[START]
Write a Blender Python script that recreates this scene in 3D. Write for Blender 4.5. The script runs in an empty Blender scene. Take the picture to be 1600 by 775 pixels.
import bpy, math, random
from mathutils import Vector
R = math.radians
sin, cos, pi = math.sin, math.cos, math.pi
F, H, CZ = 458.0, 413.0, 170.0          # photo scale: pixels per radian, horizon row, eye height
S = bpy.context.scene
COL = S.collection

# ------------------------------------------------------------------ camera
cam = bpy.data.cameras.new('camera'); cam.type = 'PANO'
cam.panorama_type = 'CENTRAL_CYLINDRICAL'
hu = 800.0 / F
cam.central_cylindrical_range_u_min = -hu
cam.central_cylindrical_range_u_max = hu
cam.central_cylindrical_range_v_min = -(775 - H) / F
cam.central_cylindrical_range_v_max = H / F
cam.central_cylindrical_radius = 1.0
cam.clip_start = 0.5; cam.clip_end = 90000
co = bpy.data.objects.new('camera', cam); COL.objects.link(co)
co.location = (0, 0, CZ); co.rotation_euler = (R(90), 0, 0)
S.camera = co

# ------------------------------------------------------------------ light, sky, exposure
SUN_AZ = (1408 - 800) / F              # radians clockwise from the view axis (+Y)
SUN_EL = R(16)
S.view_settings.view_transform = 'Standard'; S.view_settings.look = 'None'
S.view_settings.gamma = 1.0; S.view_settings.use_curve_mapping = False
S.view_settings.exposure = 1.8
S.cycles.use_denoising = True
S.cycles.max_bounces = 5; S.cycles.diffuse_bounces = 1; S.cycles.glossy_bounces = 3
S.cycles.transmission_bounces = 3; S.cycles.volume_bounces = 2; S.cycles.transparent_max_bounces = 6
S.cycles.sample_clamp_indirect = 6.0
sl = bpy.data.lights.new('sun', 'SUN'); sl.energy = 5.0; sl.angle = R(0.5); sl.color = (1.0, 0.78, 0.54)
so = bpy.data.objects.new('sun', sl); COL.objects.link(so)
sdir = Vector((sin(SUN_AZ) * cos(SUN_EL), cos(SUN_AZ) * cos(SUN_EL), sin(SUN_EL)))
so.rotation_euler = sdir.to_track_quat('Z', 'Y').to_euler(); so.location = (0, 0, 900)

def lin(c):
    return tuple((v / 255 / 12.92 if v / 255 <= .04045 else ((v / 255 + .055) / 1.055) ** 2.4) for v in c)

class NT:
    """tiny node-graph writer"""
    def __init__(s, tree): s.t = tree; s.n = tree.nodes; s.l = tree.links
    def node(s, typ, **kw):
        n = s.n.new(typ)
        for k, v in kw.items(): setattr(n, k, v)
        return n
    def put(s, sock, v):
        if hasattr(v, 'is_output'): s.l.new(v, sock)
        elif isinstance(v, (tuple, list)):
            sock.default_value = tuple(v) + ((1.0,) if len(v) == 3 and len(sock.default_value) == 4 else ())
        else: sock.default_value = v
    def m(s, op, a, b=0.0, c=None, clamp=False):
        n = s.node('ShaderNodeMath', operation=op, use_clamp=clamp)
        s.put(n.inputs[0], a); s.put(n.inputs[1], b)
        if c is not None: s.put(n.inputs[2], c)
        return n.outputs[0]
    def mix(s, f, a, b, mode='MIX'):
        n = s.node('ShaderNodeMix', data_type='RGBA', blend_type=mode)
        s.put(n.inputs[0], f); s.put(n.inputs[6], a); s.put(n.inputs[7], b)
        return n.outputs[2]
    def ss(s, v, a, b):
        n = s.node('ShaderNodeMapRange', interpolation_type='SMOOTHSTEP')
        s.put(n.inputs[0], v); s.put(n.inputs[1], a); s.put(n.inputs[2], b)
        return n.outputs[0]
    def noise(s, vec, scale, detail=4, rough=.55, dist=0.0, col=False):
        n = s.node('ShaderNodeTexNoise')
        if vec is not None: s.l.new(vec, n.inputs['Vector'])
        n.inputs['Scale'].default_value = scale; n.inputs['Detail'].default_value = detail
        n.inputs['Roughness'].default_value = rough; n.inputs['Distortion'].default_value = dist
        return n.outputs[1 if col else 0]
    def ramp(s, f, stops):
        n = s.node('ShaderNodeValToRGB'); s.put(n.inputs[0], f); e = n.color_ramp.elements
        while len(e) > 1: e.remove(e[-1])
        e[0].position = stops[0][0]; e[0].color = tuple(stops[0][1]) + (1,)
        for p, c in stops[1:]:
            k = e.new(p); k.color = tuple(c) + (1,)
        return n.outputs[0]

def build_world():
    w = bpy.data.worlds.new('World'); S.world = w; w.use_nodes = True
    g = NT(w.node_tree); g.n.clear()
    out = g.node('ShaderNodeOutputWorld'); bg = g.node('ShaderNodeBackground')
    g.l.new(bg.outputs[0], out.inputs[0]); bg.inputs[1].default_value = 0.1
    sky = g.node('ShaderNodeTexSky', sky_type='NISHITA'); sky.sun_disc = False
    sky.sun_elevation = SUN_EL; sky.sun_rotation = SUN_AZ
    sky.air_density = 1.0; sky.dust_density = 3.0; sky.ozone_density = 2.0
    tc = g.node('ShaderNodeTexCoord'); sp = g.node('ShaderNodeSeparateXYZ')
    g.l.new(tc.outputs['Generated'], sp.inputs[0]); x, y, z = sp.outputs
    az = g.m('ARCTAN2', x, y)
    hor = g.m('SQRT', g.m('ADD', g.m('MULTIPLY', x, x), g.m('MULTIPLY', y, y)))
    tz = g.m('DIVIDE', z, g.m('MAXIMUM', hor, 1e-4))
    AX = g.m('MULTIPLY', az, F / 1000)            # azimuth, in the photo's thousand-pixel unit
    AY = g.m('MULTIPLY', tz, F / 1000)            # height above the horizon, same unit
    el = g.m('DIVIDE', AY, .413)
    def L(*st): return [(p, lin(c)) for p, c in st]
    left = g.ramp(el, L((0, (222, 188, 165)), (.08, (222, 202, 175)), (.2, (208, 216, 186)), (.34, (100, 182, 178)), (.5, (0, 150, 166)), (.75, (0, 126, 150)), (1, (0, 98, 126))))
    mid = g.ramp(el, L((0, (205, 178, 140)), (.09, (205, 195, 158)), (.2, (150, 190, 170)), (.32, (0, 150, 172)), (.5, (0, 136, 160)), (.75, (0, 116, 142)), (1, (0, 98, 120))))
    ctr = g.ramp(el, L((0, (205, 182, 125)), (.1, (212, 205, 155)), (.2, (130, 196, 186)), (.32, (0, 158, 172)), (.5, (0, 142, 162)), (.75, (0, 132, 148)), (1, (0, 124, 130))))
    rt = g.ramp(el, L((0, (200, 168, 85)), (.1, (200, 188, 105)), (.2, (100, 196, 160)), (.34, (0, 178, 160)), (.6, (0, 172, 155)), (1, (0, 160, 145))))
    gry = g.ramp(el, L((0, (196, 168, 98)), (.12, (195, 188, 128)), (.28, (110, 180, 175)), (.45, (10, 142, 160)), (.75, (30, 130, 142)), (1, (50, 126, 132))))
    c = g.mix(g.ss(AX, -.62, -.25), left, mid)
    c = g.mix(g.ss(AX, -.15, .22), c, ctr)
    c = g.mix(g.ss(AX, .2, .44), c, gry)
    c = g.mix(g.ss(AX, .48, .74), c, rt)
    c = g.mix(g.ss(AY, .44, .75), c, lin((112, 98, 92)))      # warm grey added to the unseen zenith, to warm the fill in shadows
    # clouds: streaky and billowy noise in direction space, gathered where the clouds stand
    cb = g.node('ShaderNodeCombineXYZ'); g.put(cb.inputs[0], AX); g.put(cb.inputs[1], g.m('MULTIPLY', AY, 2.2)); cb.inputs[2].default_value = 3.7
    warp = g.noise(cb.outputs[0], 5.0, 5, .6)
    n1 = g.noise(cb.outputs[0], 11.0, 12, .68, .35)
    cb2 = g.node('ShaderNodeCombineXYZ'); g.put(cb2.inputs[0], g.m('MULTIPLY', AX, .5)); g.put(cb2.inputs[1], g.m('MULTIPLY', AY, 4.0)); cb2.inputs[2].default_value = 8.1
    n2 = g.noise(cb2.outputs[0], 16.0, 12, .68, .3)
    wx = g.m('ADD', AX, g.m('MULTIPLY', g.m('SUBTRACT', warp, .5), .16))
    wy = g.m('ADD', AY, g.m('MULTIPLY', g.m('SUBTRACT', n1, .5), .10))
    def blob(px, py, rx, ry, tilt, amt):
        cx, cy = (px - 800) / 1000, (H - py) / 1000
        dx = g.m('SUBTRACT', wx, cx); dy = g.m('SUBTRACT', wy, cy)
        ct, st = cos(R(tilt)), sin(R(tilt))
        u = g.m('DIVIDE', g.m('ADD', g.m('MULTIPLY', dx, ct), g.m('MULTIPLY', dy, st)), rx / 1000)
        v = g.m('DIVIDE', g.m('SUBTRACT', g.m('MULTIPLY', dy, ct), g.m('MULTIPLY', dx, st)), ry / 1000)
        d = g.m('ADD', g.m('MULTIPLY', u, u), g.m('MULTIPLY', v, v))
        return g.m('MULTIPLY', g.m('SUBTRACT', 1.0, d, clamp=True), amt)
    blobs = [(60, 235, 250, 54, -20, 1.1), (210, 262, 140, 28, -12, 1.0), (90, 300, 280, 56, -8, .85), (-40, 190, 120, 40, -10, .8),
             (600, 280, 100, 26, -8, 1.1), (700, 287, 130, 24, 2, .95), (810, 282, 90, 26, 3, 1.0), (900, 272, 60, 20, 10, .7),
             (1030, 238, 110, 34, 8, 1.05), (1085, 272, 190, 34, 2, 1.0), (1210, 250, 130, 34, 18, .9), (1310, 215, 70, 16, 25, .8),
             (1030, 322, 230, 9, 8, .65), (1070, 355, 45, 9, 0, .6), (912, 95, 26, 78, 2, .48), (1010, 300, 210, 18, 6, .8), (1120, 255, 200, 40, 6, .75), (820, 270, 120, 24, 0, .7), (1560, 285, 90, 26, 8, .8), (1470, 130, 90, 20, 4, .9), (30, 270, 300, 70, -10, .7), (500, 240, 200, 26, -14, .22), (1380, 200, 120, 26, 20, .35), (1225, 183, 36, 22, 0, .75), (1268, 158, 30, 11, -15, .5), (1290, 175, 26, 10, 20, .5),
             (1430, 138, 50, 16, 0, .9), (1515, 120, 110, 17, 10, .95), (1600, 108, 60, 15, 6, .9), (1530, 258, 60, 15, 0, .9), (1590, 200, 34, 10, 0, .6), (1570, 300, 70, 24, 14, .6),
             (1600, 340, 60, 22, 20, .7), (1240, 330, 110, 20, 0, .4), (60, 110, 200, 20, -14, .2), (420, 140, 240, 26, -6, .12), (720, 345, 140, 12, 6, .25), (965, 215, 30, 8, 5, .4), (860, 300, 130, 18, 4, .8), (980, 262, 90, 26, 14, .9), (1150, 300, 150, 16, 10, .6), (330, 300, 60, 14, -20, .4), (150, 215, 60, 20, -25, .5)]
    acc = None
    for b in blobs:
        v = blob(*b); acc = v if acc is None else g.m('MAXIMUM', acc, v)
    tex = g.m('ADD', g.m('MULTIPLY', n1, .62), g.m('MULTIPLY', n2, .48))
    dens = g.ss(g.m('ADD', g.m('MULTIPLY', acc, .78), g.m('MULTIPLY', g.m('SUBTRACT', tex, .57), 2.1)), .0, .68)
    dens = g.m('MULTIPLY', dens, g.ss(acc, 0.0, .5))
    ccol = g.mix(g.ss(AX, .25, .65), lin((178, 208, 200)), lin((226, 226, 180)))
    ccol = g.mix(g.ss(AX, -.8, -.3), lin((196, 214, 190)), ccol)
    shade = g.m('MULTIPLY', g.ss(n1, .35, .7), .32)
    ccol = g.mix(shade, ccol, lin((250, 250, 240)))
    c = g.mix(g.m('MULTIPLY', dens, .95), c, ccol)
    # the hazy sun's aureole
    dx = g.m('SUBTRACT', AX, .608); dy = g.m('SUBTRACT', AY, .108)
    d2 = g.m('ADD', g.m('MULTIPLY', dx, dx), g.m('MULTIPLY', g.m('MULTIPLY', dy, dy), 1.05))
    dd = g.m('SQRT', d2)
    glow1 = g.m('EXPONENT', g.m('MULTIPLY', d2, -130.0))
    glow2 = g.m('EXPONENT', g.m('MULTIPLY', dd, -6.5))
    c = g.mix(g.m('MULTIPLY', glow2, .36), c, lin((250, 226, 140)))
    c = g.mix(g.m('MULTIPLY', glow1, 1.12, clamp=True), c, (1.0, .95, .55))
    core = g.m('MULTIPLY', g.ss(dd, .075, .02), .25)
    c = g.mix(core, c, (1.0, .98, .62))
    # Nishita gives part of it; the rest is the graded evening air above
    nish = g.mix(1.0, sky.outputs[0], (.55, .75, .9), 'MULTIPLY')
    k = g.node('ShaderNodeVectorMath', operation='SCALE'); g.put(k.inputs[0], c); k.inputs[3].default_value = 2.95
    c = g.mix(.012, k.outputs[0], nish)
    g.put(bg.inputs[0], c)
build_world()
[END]
• **EXERCISE DIRECTIONS**
Beginning at the top of the data, extract each line through the line containing "COL = S.collection" and return those lines exactly, with nothing added.

• **FINISHED ANSWER**
Write a Blender Python script that recreates this scene in 3D. Write for Blender 4.5. The script runs in an empty Blender scene. Take the picture to be 1600 by 775 pixels.
import bpy, math, random
from mathutils import Vector
R = math.radians
sin, cos, pi = math.sin, math.cos, math.pi
F, H, CZ = 458.0, 413.0, 170.0          # photo scale: pixels per radian, horizon row, eye height
S = bpy.context.scene
COL = S.collection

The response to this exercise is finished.